Experts say the warm Gulf of Mexico is causing hurricanes to morph into something more hazardous.
According to NASA’s Jet Propulsion Laboratory, the warm gulf is producing intense rainfall, generating bigger storm surges, and causing severely high winds.
As water evaporates from the oceans, it rises and condenses. This change from water vapor to liquid water releases energy that powers hurricanes.
“Hurricanes like heat. They need warm water, and the moist, rising air it produces,” said Benji Jones, a researcher who specializes in climate change and biodiversity loss.
For example, when Hurricane Milton occurred in October it quickly escalated from a tropical storm to a category 5, with wind speeds up to 180 mph fueled by the warm Gulf waters.
“In the Gulf, (Milton) encountered record high ocean temperatures and moist, warm air—the ingredients necessary to intensify,” said Evan Bush, from the NBC News Weather. “The central pressure within Milton’s core dropped at rates one scientist described as ‘insane’ as Milton grew stronger.”
Something similar happened with Hurricane Helene in September.
The water was about 85 degrees Fahrenheit in the Gulf of Mexico when Helene was strengthening.
“The Gulf is now the hottest it’s been in the modern record,” said Brian McNoldy, a climatologist at the University of Miami.
“We’re continuing to see the climatological hallmarks of an active season; sea surface temperatures remain abnormally high,” said Matthew Rosencrans, the lead hurricane season forecaster at NOAA’s Climate Prediction Center.

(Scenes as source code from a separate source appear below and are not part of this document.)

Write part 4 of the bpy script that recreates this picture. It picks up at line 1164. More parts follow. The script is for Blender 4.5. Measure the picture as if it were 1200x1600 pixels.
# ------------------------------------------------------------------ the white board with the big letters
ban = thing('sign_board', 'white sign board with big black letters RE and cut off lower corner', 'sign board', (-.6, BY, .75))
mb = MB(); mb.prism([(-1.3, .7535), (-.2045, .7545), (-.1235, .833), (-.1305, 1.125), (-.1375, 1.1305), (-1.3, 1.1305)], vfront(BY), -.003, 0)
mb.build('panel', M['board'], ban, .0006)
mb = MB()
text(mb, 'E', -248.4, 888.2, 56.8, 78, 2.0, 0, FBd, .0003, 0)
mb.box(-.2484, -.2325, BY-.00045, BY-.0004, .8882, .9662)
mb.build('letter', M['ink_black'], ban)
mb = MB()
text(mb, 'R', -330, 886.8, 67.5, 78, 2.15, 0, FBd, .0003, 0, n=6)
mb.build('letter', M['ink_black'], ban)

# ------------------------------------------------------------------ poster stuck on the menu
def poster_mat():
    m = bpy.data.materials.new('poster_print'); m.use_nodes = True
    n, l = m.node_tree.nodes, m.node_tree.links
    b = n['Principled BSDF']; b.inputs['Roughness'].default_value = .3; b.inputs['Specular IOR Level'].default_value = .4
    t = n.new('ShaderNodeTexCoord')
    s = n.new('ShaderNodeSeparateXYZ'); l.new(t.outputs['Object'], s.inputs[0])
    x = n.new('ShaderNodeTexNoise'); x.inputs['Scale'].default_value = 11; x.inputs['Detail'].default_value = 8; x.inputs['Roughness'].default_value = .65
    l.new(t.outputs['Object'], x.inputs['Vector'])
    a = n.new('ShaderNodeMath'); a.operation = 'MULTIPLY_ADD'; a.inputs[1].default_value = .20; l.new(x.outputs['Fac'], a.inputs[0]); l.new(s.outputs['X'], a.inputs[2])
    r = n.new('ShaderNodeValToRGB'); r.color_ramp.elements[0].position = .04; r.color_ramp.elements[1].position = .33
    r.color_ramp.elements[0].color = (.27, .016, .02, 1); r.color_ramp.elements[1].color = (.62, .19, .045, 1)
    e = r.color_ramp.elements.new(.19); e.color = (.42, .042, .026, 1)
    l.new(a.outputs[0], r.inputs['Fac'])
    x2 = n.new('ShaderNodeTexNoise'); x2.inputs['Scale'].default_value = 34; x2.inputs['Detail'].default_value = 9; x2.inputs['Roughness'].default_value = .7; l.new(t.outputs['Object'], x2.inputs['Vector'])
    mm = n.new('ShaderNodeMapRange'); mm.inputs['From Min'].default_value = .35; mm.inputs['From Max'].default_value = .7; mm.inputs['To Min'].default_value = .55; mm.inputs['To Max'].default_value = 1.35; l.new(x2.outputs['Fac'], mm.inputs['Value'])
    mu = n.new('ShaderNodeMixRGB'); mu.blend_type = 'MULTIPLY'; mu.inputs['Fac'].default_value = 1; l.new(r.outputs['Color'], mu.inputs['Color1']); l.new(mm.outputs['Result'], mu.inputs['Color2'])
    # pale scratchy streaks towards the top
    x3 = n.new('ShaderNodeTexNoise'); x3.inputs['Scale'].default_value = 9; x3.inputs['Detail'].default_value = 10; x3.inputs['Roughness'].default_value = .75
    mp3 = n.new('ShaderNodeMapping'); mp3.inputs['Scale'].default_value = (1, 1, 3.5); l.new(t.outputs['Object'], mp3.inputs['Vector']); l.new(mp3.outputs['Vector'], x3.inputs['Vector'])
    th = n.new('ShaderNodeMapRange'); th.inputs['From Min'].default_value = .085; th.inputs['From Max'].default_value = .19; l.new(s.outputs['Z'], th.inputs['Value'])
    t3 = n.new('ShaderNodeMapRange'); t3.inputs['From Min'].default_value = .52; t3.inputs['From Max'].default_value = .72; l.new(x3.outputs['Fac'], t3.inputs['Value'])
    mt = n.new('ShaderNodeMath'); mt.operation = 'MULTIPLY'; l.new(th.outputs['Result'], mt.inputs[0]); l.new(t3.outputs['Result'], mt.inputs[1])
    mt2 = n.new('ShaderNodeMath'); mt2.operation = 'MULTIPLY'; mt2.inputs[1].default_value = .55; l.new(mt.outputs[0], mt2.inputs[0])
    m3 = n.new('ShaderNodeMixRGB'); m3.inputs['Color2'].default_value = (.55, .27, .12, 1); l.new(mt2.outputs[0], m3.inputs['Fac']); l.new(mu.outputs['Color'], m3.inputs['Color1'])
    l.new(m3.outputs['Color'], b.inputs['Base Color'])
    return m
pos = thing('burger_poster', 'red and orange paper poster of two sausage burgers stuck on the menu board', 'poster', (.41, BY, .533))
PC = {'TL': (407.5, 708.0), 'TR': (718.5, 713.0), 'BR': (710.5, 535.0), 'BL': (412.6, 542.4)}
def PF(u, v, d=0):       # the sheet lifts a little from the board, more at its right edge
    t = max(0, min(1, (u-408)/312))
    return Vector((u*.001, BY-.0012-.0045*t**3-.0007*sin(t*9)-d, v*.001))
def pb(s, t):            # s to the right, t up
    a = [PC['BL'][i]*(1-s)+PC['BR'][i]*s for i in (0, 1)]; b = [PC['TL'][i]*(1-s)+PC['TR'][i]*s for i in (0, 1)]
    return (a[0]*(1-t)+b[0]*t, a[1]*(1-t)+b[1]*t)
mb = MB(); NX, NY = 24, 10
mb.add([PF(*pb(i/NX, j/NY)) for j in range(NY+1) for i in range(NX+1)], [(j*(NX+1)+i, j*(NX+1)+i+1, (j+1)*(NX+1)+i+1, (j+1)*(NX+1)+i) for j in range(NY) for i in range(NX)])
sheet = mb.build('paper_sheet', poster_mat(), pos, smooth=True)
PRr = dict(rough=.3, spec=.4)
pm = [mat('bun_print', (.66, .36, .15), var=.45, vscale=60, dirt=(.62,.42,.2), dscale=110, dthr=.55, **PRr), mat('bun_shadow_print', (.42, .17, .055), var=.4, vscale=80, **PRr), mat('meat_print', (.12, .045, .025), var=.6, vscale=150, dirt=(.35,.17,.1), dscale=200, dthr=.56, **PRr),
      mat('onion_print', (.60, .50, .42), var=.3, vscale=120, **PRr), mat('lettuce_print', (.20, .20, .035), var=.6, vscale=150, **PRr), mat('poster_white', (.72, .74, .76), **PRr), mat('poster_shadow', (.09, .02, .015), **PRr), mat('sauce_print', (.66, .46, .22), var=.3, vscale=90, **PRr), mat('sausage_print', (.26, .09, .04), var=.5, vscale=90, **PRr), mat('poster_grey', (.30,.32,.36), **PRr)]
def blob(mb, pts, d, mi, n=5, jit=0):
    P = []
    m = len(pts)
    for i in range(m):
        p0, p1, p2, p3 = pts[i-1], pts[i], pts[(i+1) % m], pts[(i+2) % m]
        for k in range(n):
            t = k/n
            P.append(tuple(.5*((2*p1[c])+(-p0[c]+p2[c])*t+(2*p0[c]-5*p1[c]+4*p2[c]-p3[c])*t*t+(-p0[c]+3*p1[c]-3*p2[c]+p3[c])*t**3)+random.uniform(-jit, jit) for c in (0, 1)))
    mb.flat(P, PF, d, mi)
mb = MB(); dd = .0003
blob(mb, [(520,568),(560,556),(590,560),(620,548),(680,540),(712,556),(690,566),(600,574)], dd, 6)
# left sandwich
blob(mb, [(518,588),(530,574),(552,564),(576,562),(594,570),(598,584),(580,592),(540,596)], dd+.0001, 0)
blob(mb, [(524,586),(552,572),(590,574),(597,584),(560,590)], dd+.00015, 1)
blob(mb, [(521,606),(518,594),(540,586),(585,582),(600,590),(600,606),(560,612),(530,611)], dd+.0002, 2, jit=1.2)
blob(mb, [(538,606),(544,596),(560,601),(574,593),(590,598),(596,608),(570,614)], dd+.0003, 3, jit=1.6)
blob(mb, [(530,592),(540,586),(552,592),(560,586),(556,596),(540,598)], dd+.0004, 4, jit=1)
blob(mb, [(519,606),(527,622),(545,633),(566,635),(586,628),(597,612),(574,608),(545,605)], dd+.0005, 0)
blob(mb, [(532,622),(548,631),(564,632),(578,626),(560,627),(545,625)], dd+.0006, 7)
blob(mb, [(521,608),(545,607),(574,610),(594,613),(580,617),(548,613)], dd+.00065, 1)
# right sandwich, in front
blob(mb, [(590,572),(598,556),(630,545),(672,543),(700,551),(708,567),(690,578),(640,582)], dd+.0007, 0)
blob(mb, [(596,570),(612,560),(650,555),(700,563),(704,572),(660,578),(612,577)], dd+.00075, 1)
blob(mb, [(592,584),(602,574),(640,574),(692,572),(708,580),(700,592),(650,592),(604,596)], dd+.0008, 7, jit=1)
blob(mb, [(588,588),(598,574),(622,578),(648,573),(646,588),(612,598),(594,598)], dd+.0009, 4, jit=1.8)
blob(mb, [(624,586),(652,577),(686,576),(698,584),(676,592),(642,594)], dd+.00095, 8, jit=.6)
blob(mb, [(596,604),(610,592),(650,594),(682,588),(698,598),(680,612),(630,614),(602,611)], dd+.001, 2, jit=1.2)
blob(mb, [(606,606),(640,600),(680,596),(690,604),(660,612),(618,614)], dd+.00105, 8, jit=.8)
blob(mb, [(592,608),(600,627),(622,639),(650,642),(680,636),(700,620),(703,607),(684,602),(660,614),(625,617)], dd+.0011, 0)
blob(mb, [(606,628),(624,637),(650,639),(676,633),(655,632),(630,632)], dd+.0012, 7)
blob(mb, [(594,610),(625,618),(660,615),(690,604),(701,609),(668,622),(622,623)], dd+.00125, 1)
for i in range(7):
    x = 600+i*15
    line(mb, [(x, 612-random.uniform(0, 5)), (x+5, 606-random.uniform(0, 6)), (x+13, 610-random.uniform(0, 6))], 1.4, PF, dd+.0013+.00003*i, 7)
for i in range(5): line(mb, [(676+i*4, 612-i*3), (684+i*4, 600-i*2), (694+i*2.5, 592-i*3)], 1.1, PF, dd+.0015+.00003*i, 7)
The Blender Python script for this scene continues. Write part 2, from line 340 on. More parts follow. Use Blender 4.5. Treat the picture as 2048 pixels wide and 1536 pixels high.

The gulf’s rising heat also contributes to other environmental issues, such as sea level rise and coastal ecosystem damage.
An article from the National Oceanic and Atmospheric Administration explained that “the ocean is absorbing more than 90 percent of the increased atmospheric heat.”
The substantial source of global sea level rise is thermal expansion, which is caused when the ocean warms since water expands as it warms.
Warming temperatures cause mountain glaciers and polar ice caps to melt, thereby increasing the volume of water in the oceans.
At the same time, oceans are getting warmer and expanding in volume as a result of this heat (thermal expansion).
According to NASA’s Jet Propulsion Laboratory, since 1880, the global sea level has risen 20 centimeters (8 inches); by 2100, it is projected to rise another 30 to 122 centimeters (1 to 4 feet).
The temperature in the Gulf is ultimately only a handful of degrees warmer than the historic average, but experts caution that is substantial.
“This is out of bounds from the kinds of variability that we’ve seen in [at least] the last 75 years or so,” said Ben Kirtman, director of the Cooperative Institute for Marine and Atmospheric Studies.
As scientists are increasingly warning, those degrees matter—a lot. It’s not just sea life that’s at risk, but cities full of people.
“Then there’s the other problem: hot water kills corals, which defend coastal communities from hurricanes,” Jones said. “These natural structures are large enough to dampen waves that hit the shore, minimizing the threat of storm surge.”
Over the past two decades, sea surface temperatures in Florida Bay, Tampa Bay, St. The Lucie Estuary, and Caloosahatchee River Estuary rose around 70 percent faster than the Gulf of Mexico and 500 percent faster than the global oceans, according to the USF College of Marine Science.